The internet and television have been the essential media and tools for this globalized branding phenomenon. It has allowed peoples to reach beyond their communities and branch to greater self-identified desires. No longer restrained by limited choices of hometown identities, individuals have a greater variety of whom they are and who they can be. In many societies across the globe, this is especially true among younger generations in the more modernized world. Social networks are becoming more significant in individuals’ lives. People living in plural societies start to step out of their traditional identities based on ethnic and religious beliefs to an array of any cultural desire.
Identity shifts due to modernization and global branding creates an identity paradox, however. The recurring dilemma of choosing between traditional ethnic roots or newer ties is causing difficulty amongst societies around the world. Iran and India, amongst others, face such a dilemma. It is an issue that is specific to each region and must be rectified by the individuals and not the government.
Globalized Branding & Technology Encourage Peace
Technological progress has allowed people to connect across the globe through media tools (e.g. the internet, televisions, radio, etc.) in way never seen before our time. “The linkage to global flows of information is a - perhaps, the, - central, distinguishing fact of our moment in history” (Ohmae 1995). This interaction exploded during the 1990’s dotcom boom and allowed individuals and private companies to transcend borders for economic gains. Globalization and modernization have caused the world to greatly flatten due to financial talks and relationships built in the pursuit of greater economic profits (Friedman 2008).
International sports have been able to utilize this natural tendency among peoples for decades through the Olympics, World Games, tennis, futbol, and more. People from all over the world can bond over the internet, in bars, and over business dinners about shared sports discussions. Such bonds help continue economic transactions and trading because they further social interactions across the globe. Continued transactions deepen the economic dependency between countries and global enterprises. Governments cannot politically afford to upset their citizens by jeopardizing relations with countries their citizens share ties with economically and socially. This is possible because today “markets…are the masters over the governments of states” (Strange 2004).

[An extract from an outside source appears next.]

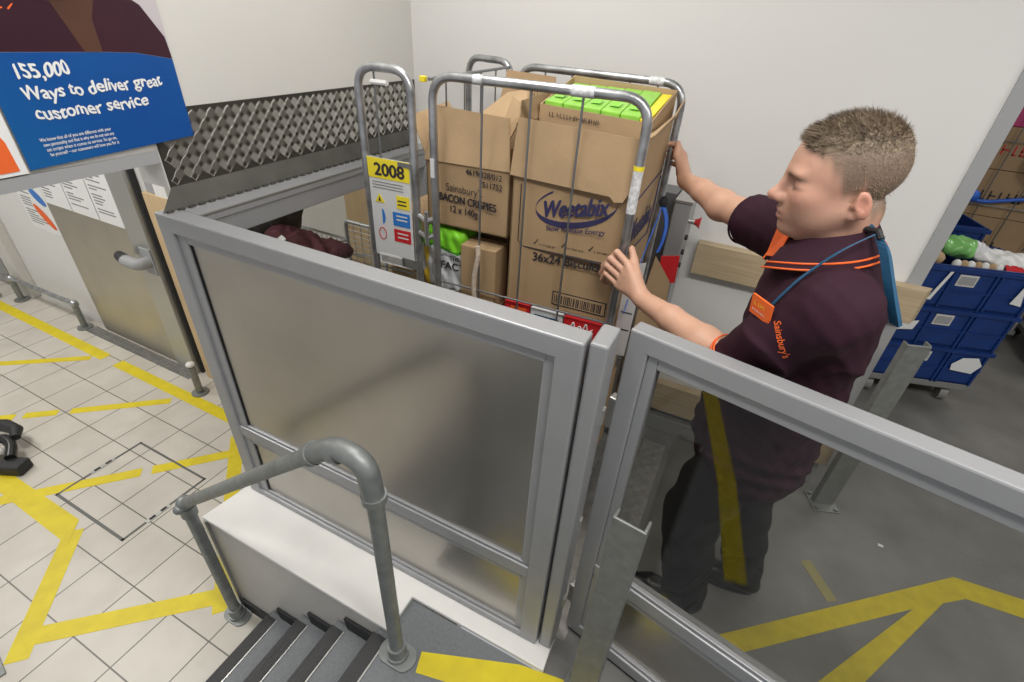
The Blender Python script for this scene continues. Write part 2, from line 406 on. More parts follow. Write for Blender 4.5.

Once such economic and social bonds are created a unique corporate peace is created between peoples. Consider Thomas Friedman’s "Big Mac Theory." Friedman argues that two nations with a McDonalds have never gone to war with one another (Friedman 1996). Peace is transcended and continued through social and economic bonds between societies through globalization. This method of peace through global economic relationships is replacing old notions of peace through the threat of mutual destruction that dominated international relations from World War II until the collapse of the Berlin Wall. Peace is still being maintained through both balances, as younger generations without memories of intense inter-state security threats replace older generations that still hold on to the fears of the Cold War. A greater trust is developing between the upcoming generations of the global modernized world. This trust will only be enhanced by governments allowing citizens to take entrepreneurial strides towards economic progression.